La musica avvolge tutto, entra nelle teste e nei cuori di ognuno, tentando di scardinarli e di commuoverli. L’Opera d’altronde parla proprio di posti così: “Dal basso della terra” esprime la povertà e la miseria dell’uomo al cospetto di Dio, ma anche la speranza e la determinazione per costruire un mondo migliore. Durante l’esecuzione non c’è silenzio perfetto, nonostante i presenti siano attentissimi. I rumori del carcere si incrociano con la musica. Si sentono porte che sbattono e gente che grida in lontananza, ma è un rumore che non disturba, anzi, rende ancora più reale l’esecuzione dell’Opera. La commozione diventa tangibile e raggiunge il culmine nel finale quando gli applausi di tutti e il tifo appassionato da parte dei detenuti per l’interpretazione di Nair in “Dio tu sei” fanno davvero stringere il cuore a tutti.

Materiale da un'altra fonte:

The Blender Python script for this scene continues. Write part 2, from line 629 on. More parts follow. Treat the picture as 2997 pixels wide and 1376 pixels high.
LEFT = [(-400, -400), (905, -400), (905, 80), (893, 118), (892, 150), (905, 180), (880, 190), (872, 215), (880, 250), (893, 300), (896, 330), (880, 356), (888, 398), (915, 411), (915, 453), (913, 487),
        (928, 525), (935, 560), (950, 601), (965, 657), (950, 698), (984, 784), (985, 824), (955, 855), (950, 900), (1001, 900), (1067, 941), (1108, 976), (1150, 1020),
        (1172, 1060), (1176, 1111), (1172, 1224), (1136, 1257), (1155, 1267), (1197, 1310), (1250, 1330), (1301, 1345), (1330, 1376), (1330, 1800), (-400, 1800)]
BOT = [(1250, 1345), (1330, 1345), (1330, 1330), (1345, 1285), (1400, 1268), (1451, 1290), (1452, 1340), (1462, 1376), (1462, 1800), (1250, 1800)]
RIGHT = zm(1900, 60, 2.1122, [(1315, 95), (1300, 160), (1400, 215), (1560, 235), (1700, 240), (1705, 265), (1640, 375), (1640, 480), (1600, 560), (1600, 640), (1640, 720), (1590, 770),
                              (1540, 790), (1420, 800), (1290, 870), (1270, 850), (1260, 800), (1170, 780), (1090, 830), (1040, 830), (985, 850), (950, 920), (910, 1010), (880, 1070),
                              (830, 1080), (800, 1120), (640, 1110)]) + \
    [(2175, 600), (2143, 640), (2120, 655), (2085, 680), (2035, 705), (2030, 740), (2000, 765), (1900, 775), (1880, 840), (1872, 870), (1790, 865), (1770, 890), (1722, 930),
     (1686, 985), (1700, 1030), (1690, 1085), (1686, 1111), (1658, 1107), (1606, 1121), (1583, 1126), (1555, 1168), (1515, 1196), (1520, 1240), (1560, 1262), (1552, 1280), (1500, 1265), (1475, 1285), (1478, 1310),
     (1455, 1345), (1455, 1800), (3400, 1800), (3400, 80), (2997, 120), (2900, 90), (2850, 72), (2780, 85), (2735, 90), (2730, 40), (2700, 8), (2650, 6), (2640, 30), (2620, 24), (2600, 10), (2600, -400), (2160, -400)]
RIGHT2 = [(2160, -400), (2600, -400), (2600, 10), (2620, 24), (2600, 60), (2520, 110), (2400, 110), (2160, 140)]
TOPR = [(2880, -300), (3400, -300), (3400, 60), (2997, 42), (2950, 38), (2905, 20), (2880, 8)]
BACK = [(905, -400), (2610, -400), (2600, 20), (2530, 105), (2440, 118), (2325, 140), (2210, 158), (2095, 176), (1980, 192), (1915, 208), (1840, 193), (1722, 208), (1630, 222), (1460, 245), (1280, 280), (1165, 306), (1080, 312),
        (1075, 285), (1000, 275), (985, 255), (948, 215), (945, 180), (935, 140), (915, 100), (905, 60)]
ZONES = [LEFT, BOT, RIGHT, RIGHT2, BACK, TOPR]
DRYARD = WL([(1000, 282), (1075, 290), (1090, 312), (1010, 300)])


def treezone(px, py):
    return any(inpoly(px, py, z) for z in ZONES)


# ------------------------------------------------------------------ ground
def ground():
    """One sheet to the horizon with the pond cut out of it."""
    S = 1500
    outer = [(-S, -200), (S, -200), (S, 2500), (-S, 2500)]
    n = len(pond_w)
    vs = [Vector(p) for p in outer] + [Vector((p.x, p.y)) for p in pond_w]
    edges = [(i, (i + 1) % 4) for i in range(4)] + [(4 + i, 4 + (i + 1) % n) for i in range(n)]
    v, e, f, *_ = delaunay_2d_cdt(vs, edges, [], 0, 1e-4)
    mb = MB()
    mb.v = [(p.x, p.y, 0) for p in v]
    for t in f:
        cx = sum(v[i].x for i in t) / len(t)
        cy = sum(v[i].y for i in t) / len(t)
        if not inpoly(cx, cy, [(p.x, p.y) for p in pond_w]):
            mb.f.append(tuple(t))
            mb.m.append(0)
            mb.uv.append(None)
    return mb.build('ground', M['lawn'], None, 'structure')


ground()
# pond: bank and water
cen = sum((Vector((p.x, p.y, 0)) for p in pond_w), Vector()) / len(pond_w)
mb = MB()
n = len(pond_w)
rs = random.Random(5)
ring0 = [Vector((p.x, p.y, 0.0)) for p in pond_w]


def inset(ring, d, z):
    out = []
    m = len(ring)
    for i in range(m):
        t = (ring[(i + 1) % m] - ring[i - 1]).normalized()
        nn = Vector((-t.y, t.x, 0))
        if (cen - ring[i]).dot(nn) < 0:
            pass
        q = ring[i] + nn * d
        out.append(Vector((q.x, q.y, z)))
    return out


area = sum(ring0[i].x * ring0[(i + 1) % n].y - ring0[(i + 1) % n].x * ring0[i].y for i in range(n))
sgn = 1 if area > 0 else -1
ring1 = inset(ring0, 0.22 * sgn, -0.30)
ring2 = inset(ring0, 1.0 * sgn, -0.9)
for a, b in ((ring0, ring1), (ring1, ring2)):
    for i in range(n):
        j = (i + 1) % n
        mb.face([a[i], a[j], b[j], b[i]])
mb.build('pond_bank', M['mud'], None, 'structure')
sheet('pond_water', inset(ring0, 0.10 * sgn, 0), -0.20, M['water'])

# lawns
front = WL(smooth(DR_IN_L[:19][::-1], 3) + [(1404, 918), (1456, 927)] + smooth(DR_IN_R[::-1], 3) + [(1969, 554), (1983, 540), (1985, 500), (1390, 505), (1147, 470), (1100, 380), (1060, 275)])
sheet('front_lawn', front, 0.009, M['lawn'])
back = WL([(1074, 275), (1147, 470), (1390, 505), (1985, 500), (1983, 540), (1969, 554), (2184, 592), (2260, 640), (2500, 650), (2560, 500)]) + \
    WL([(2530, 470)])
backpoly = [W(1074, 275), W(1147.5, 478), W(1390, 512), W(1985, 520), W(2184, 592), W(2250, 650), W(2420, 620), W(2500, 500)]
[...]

Finisce con un abbraccio generale, i complimenti ai musicisti, le strette di mano, un ministro che parla con un gruppo di detenuti, monsignori e rappresentanti di organismi musulmani che si stringono la mano, tecnici che smontano; sembra davvero di essere dietro a un palco di teatro alla fine della rappresentazione. Una citazione a parte va fatta per Ernesto Olivero, la persona che ha creduto ostinatamente a questo progetto e lo ha realizzato nonostante gli ostacoli, mettendo d’accordo mezza Roma per poter rendere omaggio ad un amico, che non era solo suo amico, ma amico di tutti gli uomini e le donne del mondo, in particolare di quelli che soffrono. La riconoscenza per il grande Papa prende così una dimensione universale, pur partendo da un luogo chiuso come il carcere, e tocca il cuore di tutti gli uomini e le donne che di lui conservano un ricordo incancellabile.